Some undefined space of time before that, while Erika is still killing to get the amulet and the other women are waiting around in Rome, graverobbers have found the crypt of Waldemar. Clearly, a silver cross is too much of a temptation not to steal it for them, even if it is sticking in a corpse's chest, and so the wolfman lives and (oh so tragically, if "tragic" means "without ever doing anything to avoid it") kills again. Together with supposed witch Mircalla (Beatriz Elorrieta) he off-screen-rescues from angry villagers, Wally moves into an abandoned castle close by the ruins and the system of crypts and underground tunnels where Elizabeth is buried, seemingly planning to wait around until a woman comes around who will love him enough to sacrifice herself to kill him.

When the trio of scientists arrives in the area, it fastly becomes clear that Karin is exactly the woman Waldemar has been looking for, but before they can commit double suicide, there are a few other problems for the couple to solve, for Erika manages to bring Bathory back to unlife as a vampire with a taste for creating other female vampires and ambitions for world and wolfman domination. Obviously, there's a wolfman versus vampire women throw-down standing between our heroes and their preferred end.

Even though I still have my problems with various elements of Paul Naschy's creative persona, my fastly growing experience with his body of work has shown the man to be the sort of artist capable and willing to learn from his mistakes, try new things even in the context of a long-running series like the Daninsky films, and improve his weak spots with every film he makes. To my eyes, this sort of passion for improving on previous efforts instead of coasting on their successes deserves much respect.

In El Retorno's case, Naschy is taking the improving pretty far, for the film is a re-working of the man's earlier Noche De Walpurgis, with many of the old film's problems removed and additions made that make the film much more dramatically involved and less random in its feel and structure. Even those of Naschy's weaknesses as a scriptwriter that reappear like bad pennies - namely a tendency to tell in stiffly expository dialogue scenes what he really should be showing - are comparatively reigned in and even make a certain amount of sense this time around. In El Retorno, Naschy isn't showing certain things because they may be important for the plot but are just not very interesting to watch, or are, like the process of Waldemar and Karin falling in love with each other, supposedly so natural - we are talking about the perfect male specimen here, after all - that there's just no need to dwell on them.

Transitions are left out completely, unless they involve skimpily clad vampire women returning into their graves (priorities, you know), which surprisingly does wonders to tighten the film's pacing as well as helps produce the dream-like mood continental European horror in the early 80s had often already lost.

For El Retorno, Naschy has also entered the director's chair, and instead of ending in a megalomaniac clusterfuck, this actually results in a Daninsky film that for once feels like a whole, losing the messiness I now suspect to be a result of directors and scriptwriter/lead actor of the other films in the series not seeing eye to eye about what they were trying to achieve.

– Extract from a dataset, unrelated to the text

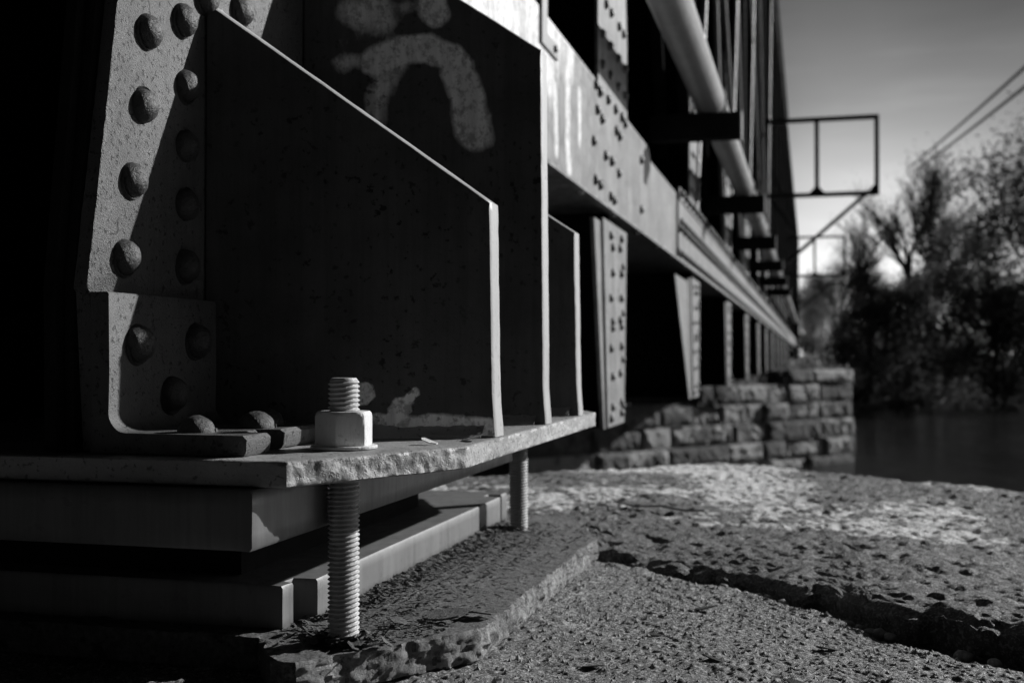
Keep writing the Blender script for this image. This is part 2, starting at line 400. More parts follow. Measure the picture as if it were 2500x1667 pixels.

The price for this new-won unity of purpose is the loss of the batshit craziness I've learned to associate with Naschy, but Naschy the director replaces craziness with oodles of gothic mood and some very supernatural and weird (capital w version) feeling vampire women who very convincingly move from the seductive to the animalistic and back again, like they move from otherworldly gliding to predatory leaps. Julia Saly (who did work quite a bit with Naschy), Silvia Aguilar and Beatriz Elorrieta are properly great as the vampires, too, adding a distance and a sense for melodrama and some pretty fantastic screeching noises to their roles and making the perfect foil for Naschy's by now excellent wolfman and Azucena Hernández' sometimes feisty, sometimes whimpering (always doomed) heroine.

In Retorno, Naschy manages to unite his two main interests of his work - the comic book/pulp stylings and the more atmospheric parts inspired by Universal and Hammer horror - until they become something all his own. Turns out I don't miss the craziness of many of his other films at all in this case.